Terry Shave
Postcard
5 minutes, 16mm, colour, sound, 1976
Participant in New Contemporaries Live Show in 1977 while completing his masters at Slade School of Art. Postcard was made through the repeated photocopying of a postcard depicting Picadilly Circus. Starting from the demise of the image as the photocopy had all but eradicated, the original image is slowly reformed.
Georgi Stamenov
Dolna Dikania, 42.439, 23.13638
2 minutes, colour, sound, 2019
Current student in MA Animation at Royal College of Art, this work focuses on the unusual interactions that occur between objects within a still life composition as the object’s physical attributes are manipulated out of the realm of ordinary understanding.
As part of the exhibition Not a Live Show an invitation to current students and recent graduates to screen their work at Bonington Gallery, alongside New Contemporaries alumni Helen Chadwick and Terry Shave.

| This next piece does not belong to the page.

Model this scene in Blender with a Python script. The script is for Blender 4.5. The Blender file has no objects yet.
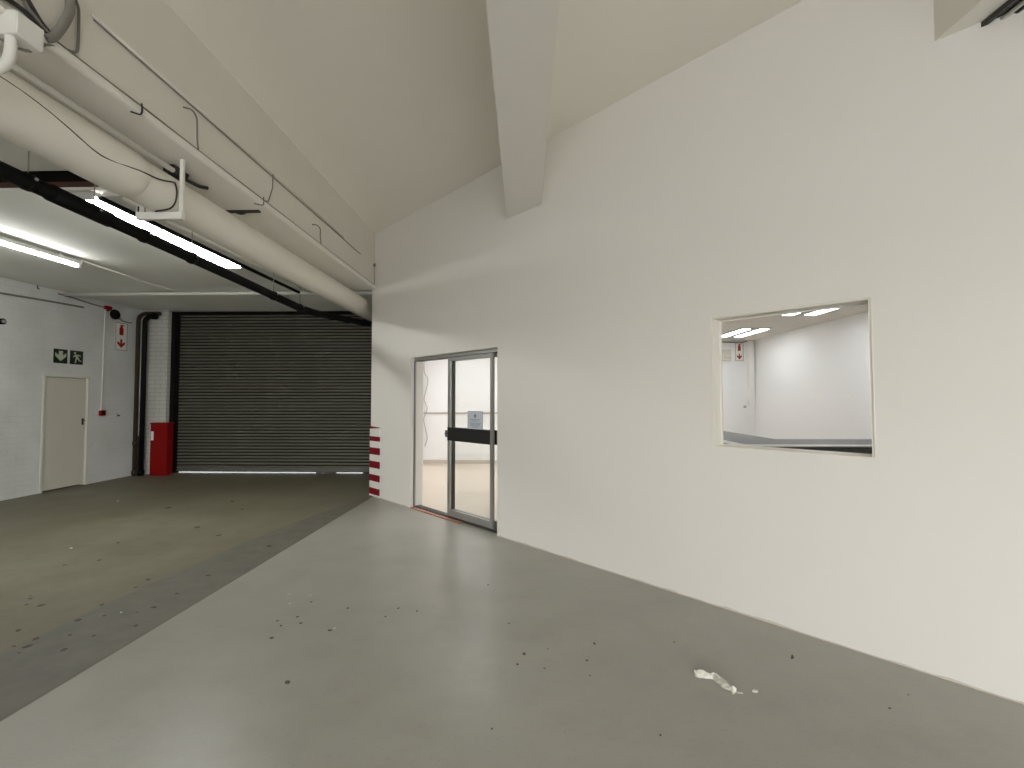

The event was considered within the context of the New Contemporaries Live Show that took place in 1976 and 1977. These two 'Live Show's were the only times in which New Contemporaries had a separate platform for what was termed ‘3rd Area Work'. The film programme was hosted by London Film Co-op in Camden, and the performances were hosted at the newly opened Acme Gallery in Covent Garden. Both venues were at the epicentre of art activity in London at the time, particularly in the dissemination of moving image at the Film Co-op and while relatively short lived, Acme Gallery hosted a number of emerging artists working in performance, installation and conceptual practices, including other New Contemporaries alumni such as Frank Bowling, Stuart Brisley, Bruce Lacey, and Kerry Trengrove. Five decades later, as New Contemporaries reached its 70th anniversary, students and recent graduates work was shown alongside Shave and Chadwick as original participants in an evening celebrating artistic film and performance practice.
Helen Chadwick
Domestic Sanitation: Latex Glamour Rodeo/Bargain Bed Bonanza
30 minutes, colour, sound, 4:3, 1976
Participant in New Contemporaries Live Show 1976, Domestic Sanitation is the documentation of a live performance held that summer in Brighton. Reel 1: The Latex Glamour Rodeo shows five anonymous rubber clad females pursuing their relentless beauty routines, against a mesmeric babble of sales talk. Reel 2: Bargain Bed Bonanza depicts touching episodes from the daily grind of four archetypal figures, half woman, half bed.
Courtesy of LUX - Artists’ Moving Image.
Molly Bouch
HaHa/How to Laugh
Performance/2:32 minutes, colour, sound, 2019
Molly is a current Visual Arts student at NTU. Her work explores the act of laughter and its physical and psychological impact when isolated from an originating context.
Elina Hadjinicola
The brighest mAlgrants
5:59 minutes, colour, sound, 2019
A current student in at NTU, The brightest mAlgrants reflects on current socio-political issues such as Brexit, immigration and automation through the lens of nature. The piece investigates the use of language, symbolism and allegories, questioning if the alteration of words can change an experience. Greek, with subtitles.
Korallia Stergides
Whale For An Ear
3:20 minutes, colour, sound, 2018
A current masters student with Slade School of Art, Whale For An Ear is an abstract representation of the ocean and how it resonates with the idea of home. Placing Korallia’s father, a Northern Cypriot refugee and amateur magician, at the centre of the work, the film brings into question reality and fiction. Spoken narration weaves together anatomical descriptions of whales, ecological facts and poetry, with animated segments exploring the surfaces of a piece of driftwood and two shells.
Whale For An Ear is part of STOP PLAY RECORD, produced by ICA in association with Chisenhale Gallery and in partnership with Channel 4 Random Acts. Funded by Arts Council UK.
Anna Hor
Restrict and Re-generate
1:10 minutes, colour, sound, 2019
A current student in Visual Arts at NTU, Restrict and Re-generate focuses on Anna’s peculiar sculptures, inviting the viewer to a subjective encounter with an object isolated within virtual space. It questions the viewers’ sense of reality in a digital age as they ponder whether the resulting image is formed through digital manipulation.
Ben Rostance
Hiding in plain sight: Sonic 2
6:57 minutes, video, colour, sound, 2019
An NTU student, Hiding in plain sight: Sonic 2 by Ben Rostance is one in a series of vignettes that attempt to delve into understanding the family unit as a functioning body, inside of a malfunctioning social environment. The interview paints a picture of family life whilst the performance focuses on the product of a troubled childhood.
Theodora Prassa
Lavyrinthos
2:46 minutes, colour, sound, 2019.
Theodora is a current NTU student in Visual Arts. Lavyrinthos was filmed between Athens and Dresden in 2017, and portrays representations of spaces and paths that create the illusion of the infinite. The endless creation of plans, asymmetries and complexity that negotiate human’s unbalanced relationship with his environment and the paths of our own mind. The square and geometric shapes echo works by Escher and Mondrian.